● **What this task involves**
Only one span of the listing below is wanted: the lines from the one with "Build this scene" through the one with "scene.view_settings.use_curve_mapping = False", reproduced exactly, both ends kept.

● **Listed entries**
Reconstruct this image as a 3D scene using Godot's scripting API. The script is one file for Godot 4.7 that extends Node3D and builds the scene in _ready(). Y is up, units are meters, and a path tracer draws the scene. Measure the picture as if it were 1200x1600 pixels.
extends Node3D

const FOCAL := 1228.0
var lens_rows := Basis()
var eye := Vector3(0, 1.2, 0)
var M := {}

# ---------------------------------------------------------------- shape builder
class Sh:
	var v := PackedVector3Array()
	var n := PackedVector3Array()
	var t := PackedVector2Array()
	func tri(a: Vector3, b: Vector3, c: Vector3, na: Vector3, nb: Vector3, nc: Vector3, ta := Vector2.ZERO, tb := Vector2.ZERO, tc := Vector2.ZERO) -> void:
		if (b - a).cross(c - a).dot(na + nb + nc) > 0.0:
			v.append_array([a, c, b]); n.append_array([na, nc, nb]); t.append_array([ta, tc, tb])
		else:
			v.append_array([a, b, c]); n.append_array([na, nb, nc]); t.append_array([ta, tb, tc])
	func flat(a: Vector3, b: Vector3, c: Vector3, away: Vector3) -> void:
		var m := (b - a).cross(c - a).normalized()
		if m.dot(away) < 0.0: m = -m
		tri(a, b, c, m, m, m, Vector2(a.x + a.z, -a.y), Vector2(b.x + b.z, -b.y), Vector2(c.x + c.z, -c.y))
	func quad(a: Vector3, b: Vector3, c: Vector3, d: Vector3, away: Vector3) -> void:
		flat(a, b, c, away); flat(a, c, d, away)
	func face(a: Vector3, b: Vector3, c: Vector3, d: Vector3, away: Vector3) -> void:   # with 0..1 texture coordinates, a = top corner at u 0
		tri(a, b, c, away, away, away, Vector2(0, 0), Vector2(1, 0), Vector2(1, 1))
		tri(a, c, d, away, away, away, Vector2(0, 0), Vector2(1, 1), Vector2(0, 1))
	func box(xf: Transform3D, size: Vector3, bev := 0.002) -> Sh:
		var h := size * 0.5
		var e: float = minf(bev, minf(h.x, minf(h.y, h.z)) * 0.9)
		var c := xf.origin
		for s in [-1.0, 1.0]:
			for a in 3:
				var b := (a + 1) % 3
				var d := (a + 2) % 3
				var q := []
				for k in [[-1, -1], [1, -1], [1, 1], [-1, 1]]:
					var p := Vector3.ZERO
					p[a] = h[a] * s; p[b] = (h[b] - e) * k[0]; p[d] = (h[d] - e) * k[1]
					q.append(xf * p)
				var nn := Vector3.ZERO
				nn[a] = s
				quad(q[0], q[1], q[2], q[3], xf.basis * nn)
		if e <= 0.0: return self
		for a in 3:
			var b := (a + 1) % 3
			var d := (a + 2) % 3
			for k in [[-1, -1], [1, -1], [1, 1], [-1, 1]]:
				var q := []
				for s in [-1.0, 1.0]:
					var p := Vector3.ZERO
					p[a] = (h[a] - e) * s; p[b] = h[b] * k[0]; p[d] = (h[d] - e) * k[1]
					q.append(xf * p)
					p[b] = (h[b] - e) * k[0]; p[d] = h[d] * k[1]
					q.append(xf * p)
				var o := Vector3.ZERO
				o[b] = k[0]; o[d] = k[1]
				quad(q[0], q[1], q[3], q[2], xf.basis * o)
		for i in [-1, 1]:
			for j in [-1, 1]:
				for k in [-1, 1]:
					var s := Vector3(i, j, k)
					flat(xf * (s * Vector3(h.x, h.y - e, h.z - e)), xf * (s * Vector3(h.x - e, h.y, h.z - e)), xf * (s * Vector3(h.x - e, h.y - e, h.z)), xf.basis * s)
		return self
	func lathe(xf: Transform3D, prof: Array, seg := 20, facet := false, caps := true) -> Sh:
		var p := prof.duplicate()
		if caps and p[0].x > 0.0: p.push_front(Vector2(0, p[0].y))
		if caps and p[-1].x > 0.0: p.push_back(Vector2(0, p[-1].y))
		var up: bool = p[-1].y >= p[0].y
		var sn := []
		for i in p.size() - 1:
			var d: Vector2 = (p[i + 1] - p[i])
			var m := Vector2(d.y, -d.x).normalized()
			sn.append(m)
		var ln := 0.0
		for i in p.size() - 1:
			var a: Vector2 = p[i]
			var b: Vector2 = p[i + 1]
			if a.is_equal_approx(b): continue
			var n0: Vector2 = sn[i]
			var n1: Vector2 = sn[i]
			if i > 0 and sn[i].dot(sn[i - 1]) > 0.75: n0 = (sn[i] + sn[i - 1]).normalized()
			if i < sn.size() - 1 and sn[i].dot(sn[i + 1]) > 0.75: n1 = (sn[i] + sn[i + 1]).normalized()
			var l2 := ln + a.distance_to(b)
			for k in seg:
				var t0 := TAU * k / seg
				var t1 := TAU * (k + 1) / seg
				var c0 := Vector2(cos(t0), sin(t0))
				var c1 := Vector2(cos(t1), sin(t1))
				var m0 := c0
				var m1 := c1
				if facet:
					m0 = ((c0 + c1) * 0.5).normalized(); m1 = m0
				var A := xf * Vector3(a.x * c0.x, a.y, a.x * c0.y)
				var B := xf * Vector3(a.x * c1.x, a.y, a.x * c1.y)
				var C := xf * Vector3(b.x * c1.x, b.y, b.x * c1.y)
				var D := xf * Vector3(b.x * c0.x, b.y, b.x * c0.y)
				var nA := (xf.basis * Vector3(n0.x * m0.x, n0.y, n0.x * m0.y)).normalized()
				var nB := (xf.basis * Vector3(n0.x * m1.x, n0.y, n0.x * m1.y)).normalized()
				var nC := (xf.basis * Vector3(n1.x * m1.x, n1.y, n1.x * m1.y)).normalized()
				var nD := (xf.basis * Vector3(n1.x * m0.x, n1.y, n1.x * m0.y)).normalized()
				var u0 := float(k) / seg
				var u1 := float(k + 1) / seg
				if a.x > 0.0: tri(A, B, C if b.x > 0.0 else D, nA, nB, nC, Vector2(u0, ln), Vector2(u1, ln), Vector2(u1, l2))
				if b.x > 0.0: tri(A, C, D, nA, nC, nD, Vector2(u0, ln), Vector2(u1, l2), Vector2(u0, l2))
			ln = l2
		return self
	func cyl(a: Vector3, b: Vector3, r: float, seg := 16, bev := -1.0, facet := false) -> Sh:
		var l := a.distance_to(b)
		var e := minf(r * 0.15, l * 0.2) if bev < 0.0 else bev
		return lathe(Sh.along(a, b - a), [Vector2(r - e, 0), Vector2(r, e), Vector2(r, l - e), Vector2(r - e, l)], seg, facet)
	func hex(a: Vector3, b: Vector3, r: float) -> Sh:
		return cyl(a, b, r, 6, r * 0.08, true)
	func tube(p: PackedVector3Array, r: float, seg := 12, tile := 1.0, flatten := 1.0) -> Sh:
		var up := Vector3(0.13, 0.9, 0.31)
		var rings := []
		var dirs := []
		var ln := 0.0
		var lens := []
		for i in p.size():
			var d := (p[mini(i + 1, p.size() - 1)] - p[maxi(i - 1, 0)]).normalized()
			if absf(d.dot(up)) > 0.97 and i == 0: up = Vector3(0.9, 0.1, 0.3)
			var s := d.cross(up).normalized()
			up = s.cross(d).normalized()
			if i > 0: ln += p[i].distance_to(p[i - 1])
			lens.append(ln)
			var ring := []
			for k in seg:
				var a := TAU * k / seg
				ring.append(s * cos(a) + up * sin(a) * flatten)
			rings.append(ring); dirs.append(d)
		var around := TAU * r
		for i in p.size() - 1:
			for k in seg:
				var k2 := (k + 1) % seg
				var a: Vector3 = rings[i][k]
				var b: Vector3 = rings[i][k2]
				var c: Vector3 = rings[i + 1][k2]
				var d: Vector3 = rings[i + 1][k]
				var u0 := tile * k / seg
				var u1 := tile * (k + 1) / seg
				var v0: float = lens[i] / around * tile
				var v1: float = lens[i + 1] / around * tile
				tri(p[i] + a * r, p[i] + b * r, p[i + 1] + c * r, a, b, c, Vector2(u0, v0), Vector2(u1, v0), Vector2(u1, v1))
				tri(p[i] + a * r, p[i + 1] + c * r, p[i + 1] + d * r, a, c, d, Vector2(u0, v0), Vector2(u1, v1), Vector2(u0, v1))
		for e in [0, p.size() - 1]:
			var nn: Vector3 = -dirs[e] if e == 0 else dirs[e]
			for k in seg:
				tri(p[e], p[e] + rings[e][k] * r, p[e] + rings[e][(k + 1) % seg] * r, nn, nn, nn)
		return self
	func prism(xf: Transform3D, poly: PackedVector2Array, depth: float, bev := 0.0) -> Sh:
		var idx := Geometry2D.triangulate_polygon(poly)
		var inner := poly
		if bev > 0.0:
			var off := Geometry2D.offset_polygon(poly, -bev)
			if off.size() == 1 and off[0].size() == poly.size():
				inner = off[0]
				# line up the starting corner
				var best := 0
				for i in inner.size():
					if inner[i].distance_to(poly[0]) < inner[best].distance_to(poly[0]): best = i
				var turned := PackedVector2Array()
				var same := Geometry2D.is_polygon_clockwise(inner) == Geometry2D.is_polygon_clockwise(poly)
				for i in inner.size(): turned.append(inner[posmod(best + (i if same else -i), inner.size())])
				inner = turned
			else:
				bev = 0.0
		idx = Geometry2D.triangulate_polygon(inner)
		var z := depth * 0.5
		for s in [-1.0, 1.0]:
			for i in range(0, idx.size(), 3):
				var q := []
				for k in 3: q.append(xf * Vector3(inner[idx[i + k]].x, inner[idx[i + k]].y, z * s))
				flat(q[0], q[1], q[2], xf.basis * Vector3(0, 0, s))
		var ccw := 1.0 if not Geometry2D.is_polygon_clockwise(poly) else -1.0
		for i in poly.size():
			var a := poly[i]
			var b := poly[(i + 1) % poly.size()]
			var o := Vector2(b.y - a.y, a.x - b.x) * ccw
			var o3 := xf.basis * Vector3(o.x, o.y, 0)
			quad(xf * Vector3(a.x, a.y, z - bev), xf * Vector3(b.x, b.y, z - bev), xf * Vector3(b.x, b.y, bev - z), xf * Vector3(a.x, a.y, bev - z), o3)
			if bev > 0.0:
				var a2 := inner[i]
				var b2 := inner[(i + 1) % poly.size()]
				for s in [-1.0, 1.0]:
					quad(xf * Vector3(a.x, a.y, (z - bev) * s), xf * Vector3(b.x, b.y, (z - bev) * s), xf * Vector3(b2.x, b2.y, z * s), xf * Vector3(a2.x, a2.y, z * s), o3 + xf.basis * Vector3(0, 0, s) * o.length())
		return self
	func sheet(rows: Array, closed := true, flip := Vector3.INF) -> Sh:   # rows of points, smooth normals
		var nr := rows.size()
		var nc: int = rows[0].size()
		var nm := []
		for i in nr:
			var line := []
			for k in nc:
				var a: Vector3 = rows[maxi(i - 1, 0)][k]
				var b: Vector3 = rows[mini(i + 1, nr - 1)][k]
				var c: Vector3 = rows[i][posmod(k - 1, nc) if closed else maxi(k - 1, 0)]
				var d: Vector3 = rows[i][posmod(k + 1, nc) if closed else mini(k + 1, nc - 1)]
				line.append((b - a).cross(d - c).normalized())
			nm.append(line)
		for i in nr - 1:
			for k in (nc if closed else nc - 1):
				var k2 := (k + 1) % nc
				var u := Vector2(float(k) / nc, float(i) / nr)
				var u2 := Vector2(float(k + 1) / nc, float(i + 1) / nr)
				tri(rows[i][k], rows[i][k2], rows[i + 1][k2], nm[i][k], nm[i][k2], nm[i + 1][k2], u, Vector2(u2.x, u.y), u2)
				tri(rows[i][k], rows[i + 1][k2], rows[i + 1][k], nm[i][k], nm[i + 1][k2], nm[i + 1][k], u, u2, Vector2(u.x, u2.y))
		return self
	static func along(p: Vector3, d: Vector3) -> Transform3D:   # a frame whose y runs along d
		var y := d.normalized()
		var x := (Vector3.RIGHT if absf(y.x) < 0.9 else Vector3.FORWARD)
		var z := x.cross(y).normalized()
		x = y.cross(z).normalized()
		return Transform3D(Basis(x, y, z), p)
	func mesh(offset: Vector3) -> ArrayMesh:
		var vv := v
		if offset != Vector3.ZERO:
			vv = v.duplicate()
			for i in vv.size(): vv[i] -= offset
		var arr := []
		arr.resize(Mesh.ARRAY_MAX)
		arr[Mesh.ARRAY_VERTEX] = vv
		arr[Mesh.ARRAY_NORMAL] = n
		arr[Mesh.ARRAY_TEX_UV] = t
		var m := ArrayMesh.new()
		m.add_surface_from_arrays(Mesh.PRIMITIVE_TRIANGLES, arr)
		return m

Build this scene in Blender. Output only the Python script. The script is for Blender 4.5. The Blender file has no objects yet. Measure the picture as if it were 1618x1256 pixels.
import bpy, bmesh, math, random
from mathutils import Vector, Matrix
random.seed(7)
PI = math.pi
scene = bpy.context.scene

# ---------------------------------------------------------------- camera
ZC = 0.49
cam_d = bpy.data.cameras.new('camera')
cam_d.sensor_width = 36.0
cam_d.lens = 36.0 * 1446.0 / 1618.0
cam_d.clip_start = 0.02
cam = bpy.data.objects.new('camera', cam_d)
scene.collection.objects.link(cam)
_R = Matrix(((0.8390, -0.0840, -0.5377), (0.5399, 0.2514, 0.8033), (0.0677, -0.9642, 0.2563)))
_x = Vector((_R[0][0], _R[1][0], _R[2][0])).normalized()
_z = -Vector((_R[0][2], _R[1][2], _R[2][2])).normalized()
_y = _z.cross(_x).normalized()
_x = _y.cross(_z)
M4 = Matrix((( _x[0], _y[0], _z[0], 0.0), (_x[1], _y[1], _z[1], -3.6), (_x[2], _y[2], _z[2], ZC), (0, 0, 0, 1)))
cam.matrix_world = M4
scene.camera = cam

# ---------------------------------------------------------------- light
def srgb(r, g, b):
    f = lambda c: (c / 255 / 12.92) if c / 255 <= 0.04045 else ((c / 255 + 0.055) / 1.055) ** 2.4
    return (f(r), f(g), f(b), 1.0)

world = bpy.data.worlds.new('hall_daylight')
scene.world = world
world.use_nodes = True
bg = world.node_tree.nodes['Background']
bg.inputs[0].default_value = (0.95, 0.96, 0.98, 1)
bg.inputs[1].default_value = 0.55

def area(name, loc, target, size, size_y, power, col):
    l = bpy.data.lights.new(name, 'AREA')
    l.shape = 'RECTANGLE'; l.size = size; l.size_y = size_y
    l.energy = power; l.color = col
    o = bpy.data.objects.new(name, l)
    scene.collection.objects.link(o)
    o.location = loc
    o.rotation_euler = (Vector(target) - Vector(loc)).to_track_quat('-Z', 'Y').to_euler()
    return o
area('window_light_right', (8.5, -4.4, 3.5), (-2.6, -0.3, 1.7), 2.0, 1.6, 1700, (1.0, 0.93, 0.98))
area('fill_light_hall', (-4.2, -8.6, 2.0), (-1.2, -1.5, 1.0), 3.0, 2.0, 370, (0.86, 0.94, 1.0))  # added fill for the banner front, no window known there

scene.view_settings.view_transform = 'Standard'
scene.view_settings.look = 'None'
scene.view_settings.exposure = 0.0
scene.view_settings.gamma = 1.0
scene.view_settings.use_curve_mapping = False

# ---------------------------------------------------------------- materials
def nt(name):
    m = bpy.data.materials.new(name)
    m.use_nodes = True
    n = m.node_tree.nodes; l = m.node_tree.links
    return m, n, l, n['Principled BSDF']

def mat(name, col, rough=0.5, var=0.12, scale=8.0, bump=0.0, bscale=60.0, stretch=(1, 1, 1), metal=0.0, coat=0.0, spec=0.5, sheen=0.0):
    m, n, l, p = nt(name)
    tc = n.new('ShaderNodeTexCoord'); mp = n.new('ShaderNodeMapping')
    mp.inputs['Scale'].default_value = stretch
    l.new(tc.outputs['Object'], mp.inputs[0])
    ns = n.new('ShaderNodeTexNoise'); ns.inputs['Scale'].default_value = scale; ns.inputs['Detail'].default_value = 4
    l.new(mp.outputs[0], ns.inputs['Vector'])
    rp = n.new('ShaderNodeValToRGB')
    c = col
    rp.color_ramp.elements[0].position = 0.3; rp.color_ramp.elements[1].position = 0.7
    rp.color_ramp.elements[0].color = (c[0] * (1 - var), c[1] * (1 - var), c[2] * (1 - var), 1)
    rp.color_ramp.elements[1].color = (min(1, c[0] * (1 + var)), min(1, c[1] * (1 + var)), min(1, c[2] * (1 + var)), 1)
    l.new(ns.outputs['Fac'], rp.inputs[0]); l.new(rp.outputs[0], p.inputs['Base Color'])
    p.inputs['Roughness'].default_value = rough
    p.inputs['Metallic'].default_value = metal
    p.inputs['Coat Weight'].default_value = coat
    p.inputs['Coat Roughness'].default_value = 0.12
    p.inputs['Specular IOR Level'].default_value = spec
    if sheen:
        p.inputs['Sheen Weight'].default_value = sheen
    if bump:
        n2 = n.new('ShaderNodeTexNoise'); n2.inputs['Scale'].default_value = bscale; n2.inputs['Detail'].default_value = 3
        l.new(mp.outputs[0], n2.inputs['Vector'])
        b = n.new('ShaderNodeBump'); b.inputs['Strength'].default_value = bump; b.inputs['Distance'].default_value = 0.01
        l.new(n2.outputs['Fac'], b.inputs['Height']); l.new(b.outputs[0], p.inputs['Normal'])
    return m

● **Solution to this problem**
Build this scene in Blender. Output only the Python script. The script is for Blender 4.5. The Blender file has no objects yet. Measure the picture as if it were 1618x1256 pixels.
import bpy, bmesh, math, random
from mathutils import Vector, Matrix
random.seed(7)
PI = math.pi
scene = bpy.context.scene

# ---------------------------------------------------------------- camera
ZC = 0.49
cam_d = bpy.data.cameras.new('camera')
cam_d.sensor_width = 36.0
cam_d.lens = 36.0 * 1446.0 / 1618.0
cam_d.clip_start = 0.02
cam = bpy.data.objects.new('camera', cam_d)
scene.collection.objects.link(cam)
_R = Matrix(((0.8390, -0.0840, -0.5377), (0.5399, 0.2514, 0.8033), (0.0677, -0.9642, 0.2563)))
_x = Vector((_R[0][0], _R[1][0], _R[2][0])).normalized()
_z = -Vector((_R[0][2], _R[1][2], _R[2][2])).normalized()
_y = _z.cross(_x).normalized()
_x = _y.cross(_z)
M4 = Matrix((( _x[0], _y[0], _z[0], 0.0), (_x[1], _y[1], _z[1], -3.6), (_x[2], _y[2], _z[2], ZC), (0, 0, 0, 1)))
cam.matrix_world = M4
scene.camera = cam

# ---------------------------------------------------------------- light
def srgb(r, g, b):
    f = lambda c: (c / 255 / 12.92) if c / 255 <= 0.04045 else ((c / 255 + 0.055) / 1.055) ** 2.4
    return (f(r), f(g), f(b), 1.0)

world = bpy.data.worlds.new('hall_daylight')
scene.world = world
world.use_nodes = True
bg = world.node_tree.nodes['Background']
bg.inputs[0].default_value = (0.95, 0.96, 0.98, 1)
bg.inputs[1].default_value = 0.55

def area(name, loc, target, size, size_y, power, col):
    l = bpy.data.lights.new(name, 'AREA')
    l.shape = 'RECTANGLE'; l.size = size; l.size_y = size_y
    l.energy = power; l.color = col
    o = bpy.data.objects.new(name, l)
    scene.collection.objects.link(o)
    o.location = loc
    o.rotation_euler = (Vector(target) - Vector(loc)).to_track_quat('-Z', 'Y').to_euler()
    return o
area('window_light_right', (8.5, -4.4, 3.5), (-2.6, -0.3, 1.7), 2.0, 1.6, 1700, (1.0, 0.93, 0.98))
area('fill_light_hall', (-4.2, -8.6, 2.0), (-1.2, -1.5, 1.0), 3.0, 2.0, 370, (0.86, 0.94, 1.0))  # added fill for the banner front, no window known there

scene.view_settings.view_transform = 'Standard'
scene.view_settings.look = 'None'
scene.view_settings.exposure = 0.0
scene.view_settings.gamma = 1.0
scene.view_settings.use_curve_mapping = False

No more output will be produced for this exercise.